Trump campaign has ‘learned nothing' as 2020 manager Brad Parscale gets caught taking money from foreign nationals
Brad Parscale speaking with attendees at the 2018 Student Action Summit hosted by Turning Point USA at the Palm Beach County Convention Center. (Gage Skidmore/Flickr)

Special counsel Robert Mueller’s Russia investigation, which concluded in March, raised many questions about what is and isn’t appropriate when it comes to interactions between presidential campaigns and foreign entities. And a March visit to Romania by Brad Parscale, manager for President Donald Trump’s 2020 reelection campaign, is being scrutinized by legal experts in a Washington Post report by Michael Birnbaum and Ioana Burtea.

In Romania, Parscale delivered a paid speech to Romanian politicians and policy experts. Doing so, according to the Post’s report, is perfectly legal as long as Parscale does not do any lobbying in the U.S. on behalf of foreign clients without registering. But the political figures the Post interviewed expressed different views on how advisable it is or isn’t for a presidential campaign manager to be accepting money from foreign entities.

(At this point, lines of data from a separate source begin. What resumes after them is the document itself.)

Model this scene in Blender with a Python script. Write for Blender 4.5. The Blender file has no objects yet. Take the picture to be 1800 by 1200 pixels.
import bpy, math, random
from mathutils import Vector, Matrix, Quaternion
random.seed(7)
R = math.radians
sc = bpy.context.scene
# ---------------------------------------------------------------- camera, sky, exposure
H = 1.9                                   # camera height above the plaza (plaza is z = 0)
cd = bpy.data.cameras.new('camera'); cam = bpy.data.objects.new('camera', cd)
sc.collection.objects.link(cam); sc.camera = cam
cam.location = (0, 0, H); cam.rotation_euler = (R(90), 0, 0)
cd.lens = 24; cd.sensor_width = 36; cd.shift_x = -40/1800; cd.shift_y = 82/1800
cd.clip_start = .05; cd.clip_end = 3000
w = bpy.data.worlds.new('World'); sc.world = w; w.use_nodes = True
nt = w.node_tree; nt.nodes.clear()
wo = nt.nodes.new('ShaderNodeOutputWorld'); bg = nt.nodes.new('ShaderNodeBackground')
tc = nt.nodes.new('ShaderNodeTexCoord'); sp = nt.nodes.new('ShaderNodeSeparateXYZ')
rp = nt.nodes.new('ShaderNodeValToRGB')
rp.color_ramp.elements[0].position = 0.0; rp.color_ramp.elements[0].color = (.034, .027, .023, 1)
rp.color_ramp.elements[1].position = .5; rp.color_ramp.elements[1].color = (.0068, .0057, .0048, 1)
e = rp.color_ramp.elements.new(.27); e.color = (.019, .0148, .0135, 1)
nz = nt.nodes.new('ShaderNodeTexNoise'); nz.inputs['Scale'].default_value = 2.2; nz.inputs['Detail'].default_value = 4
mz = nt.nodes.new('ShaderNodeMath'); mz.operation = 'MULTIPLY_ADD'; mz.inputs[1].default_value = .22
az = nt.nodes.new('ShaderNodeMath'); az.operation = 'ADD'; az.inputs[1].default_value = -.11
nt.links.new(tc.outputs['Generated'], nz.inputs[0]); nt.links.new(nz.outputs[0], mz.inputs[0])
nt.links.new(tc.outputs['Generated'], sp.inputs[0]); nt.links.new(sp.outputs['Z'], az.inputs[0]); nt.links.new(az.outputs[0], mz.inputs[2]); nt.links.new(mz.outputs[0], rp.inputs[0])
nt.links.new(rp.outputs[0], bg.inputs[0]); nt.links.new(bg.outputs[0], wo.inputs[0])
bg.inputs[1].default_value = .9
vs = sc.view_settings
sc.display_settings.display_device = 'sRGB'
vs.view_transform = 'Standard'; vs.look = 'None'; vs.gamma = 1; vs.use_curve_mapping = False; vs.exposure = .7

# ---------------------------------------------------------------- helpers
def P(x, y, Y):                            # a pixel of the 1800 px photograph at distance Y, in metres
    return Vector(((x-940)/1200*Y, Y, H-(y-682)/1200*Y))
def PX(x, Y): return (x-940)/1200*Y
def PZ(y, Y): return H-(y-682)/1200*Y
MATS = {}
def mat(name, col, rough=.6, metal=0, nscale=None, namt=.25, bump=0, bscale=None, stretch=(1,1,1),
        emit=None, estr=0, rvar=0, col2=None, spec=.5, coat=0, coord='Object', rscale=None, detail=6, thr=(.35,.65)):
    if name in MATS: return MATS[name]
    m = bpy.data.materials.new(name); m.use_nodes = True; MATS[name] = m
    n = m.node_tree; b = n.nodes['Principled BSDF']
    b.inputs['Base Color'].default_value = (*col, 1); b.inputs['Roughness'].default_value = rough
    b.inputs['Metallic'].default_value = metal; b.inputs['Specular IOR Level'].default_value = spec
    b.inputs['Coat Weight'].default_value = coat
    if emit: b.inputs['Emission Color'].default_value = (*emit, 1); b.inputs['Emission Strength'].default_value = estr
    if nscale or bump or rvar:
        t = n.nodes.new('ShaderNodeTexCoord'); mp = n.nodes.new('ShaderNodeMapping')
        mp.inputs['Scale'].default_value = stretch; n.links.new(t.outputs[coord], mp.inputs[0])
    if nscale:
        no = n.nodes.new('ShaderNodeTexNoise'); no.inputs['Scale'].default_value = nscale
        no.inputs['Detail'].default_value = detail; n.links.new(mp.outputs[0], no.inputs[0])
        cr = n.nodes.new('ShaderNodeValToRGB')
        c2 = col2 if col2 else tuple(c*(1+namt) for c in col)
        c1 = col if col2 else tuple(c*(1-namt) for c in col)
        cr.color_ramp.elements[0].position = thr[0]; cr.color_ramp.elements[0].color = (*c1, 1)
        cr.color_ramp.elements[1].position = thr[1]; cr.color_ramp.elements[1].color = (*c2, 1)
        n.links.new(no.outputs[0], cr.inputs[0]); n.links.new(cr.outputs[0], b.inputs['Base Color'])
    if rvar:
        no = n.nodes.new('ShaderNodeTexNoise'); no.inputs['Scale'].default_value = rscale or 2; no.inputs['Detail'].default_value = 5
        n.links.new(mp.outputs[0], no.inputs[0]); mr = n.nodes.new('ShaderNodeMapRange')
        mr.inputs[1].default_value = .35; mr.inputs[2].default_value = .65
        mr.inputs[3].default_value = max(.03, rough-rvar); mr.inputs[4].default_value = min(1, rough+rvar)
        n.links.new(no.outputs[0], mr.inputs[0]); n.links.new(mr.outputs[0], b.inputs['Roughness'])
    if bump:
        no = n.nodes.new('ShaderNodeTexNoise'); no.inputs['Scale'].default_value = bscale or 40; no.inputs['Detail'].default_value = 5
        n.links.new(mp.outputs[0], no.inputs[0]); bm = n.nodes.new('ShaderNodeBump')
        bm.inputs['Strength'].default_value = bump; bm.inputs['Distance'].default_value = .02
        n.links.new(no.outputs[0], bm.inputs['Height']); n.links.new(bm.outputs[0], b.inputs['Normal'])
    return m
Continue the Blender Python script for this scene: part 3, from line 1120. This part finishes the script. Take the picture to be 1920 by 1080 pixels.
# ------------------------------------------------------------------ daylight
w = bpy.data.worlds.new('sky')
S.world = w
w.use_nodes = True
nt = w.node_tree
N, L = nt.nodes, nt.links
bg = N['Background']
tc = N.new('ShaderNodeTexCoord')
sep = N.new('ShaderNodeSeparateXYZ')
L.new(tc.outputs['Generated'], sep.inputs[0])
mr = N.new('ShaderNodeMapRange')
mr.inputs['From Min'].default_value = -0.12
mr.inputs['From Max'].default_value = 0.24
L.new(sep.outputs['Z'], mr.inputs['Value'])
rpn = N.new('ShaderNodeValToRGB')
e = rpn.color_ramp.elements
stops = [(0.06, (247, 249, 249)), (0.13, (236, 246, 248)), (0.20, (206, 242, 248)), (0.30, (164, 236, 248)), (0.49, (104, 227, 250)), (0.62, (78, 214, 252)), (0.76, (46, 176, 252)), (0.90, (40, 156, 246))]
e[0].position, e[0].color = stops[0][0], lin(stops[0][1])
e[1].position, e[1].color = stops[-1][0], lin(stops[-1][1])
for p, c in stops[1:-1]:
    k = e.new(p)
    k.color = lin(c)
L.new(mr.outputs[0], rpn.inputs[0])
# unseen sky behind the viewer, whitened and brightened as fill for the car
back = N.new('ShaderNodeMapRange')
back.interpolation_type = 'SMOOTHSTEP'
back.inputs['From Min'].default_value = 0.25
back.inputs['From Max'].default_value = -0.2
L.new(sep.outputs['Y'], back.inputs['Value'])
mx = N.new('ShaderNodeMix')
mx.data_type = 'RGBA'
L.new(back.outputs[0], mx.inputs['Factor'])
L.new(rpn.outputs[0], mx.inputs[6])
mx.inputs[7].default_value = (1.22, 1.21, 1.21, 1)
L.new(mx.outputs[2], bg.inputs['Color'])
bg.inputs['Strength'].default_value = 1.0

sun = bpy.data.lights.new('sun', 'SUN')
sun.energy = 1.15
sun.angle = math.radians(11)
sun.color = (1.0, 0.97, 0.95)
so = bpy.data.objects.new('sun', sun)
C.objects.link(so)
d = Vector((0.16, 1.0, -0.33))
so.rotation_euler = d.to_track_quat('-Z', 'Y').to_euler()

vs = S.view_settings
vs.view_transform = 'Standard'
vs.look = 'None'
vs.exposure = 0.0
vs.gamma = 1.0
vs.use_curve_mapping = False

Richard Painter, who served as an ethics lawyer for President George W. Bush, was critical of Parscale’s actions, telling the Post, “The appearances are terrible. You would certainly think that a campaign manager would not take money from foreign nationals in this political environment.”

Kayleigh McEnany, a spokesperson for Trump’s campaign, told the Post that Parscale’s speech in Romania was fine because he was doing so “as a private citizen” and “followed the Trump campaign’s approval process governing invitations for outside speaking engagements.” But Republican political strategist John Weaver, who worked on the presidential campaigns of George H.W. Bush and Sen. John McCain, was critical of Parscale’s speech in Romania and told the Post, “I’ve never heard of anything like this before. There are too many opportunities where there could be potential conflicts between a presidential campaign and the policies that the candidate could espouse and potential income. It is a conflict-of-interest zone that you just never enter into.”

Trevor Potter, president of the nonpartisan Campaign Legal Center, was critical as well and told the Post, “It appears the Trump political organization has learned nothing from 2016 about the dangers of senior campaign personnel’s entanglement with foreign money.”

Nonetheless, Romania is a former Eastern Bloc country that has enjoyed friendly relations with the U.S. since the 1990s. After the fall of Nicolae Ceausescu’s notoriously oppressive communist dictatorship in 1989, Romania became a democracy and went on to join the European Union (EU) in the 1990s and the North Atlantic Treaty Organization (NATO) in 2004. Romania still has its own currency, the leu, but is expected to adopt the euro as its currency during the next decade.

Parscale, according to the Post, made “little reference to Romania” during his speech and spoke about the United States’ presidential campaigns of 2016 and 2020. When he was asked about current U.S. policy toward NATO, Parscale declined to comment and told the Romanian attendees, “That’s way too policy for me. I don’t work for the administration.”